Goldwater’s fears were largely ignored in the heady, idealistic days of the early 1960s. It would take the turmoil of the late Sixties and the exhaustion of the Democratic party in the 1970s before the electorate embraced his point of view by choosing Ronald Reagan in 1980. Goldwater’s efforts helped reshape the Republican Party, moving it away from being, in the words of his Senatorial successor John McCain, “an Eastern elitist organization” to one that better reflected a national temperament.
Shirley Chisholm & Jesse Jackson
When Representative Shirley Chisholm (in 1972) and Jesse Jackson (in 1984 and 1988) threw their hats into the ring, they were doing more than vying for an important job. They were sending a message that power in America was no longer going to an exclusive club for white men. They both knew that the odds were stacked against them, but that did not deter them. They changed the nature of presidential elections simply by participating.
Shirley Chisholm had a particularly daunting challenge. Apart from being an African-American running for the presidency just a few years after having her full status as a citizen recognized by the Civil Rights Act of 1964, Chisholm had to contend with what we today call the burden of intersectionality--the way in which various prejudices (racism and sexism) combined can create a uniquely difficult set of obstacles. Chisholm related what she once heard from an older African-American man when she was seeking support early in her political career: "Young woman, what are you doing out here in this cold? Did you get your husband's breakfast this morning? Did you straighten up your house? What are you doing running for office? This is something for men."
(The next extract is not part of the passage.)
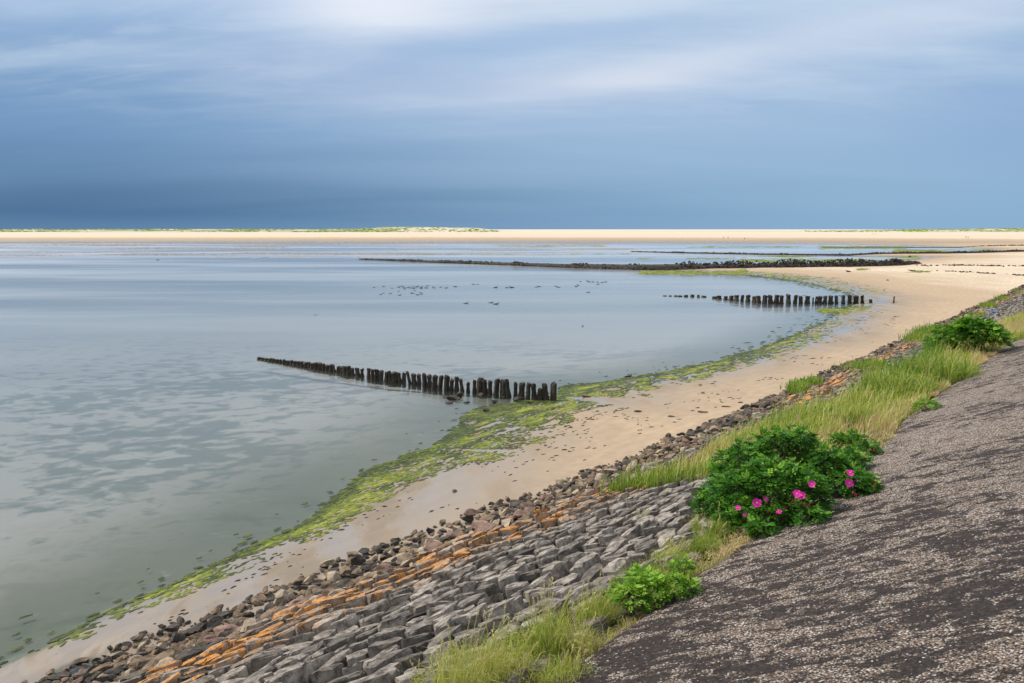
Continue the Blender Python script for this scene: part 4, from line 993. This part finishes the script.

In spite of this, Chisholm managed to build a successful career, first as New York state legislator, then as a member of the U.S. House of Representatives in 1968. When she ran for president in 1972, she declared, "I am not the candidate of black America, although I am black and proud. I am not the candidate of the women's movement of this country, although I am a woman and equally proud of that. I am the candidate of the people and my presence before you symbolizes a new era in American political history."
When Jesse Jackson campaigned in 1980, he did so not only as an African-American man and a civil rights veteran, but also as a representative of the liberal idealism that had dominated American life only a decade and a half earlier. However, like Barry Goldwater, Jackson the presidential candidate found himself out of step with the prevailing political winds in America. Nevertheless, he made a strong-enough effort in 1984 to try again in 1988.
The combined efforts of Chisholm and Jackson helped make possible the later candidacies of Barack Obama and Kamala Harris, and, by extension, all Americans.
American presidential contenders who don't win still merit consideration and recognition. In this time of major cultural change and conflict, when Americans are debating the purpose and meaning of public monuments and even whether or not the current president was legitimately elected, it is worth considering whether we should do more to honor the memory of those public-minded citizens brave enough to accept the challenge articulated by Theodore Roosevelt and to step into the arena.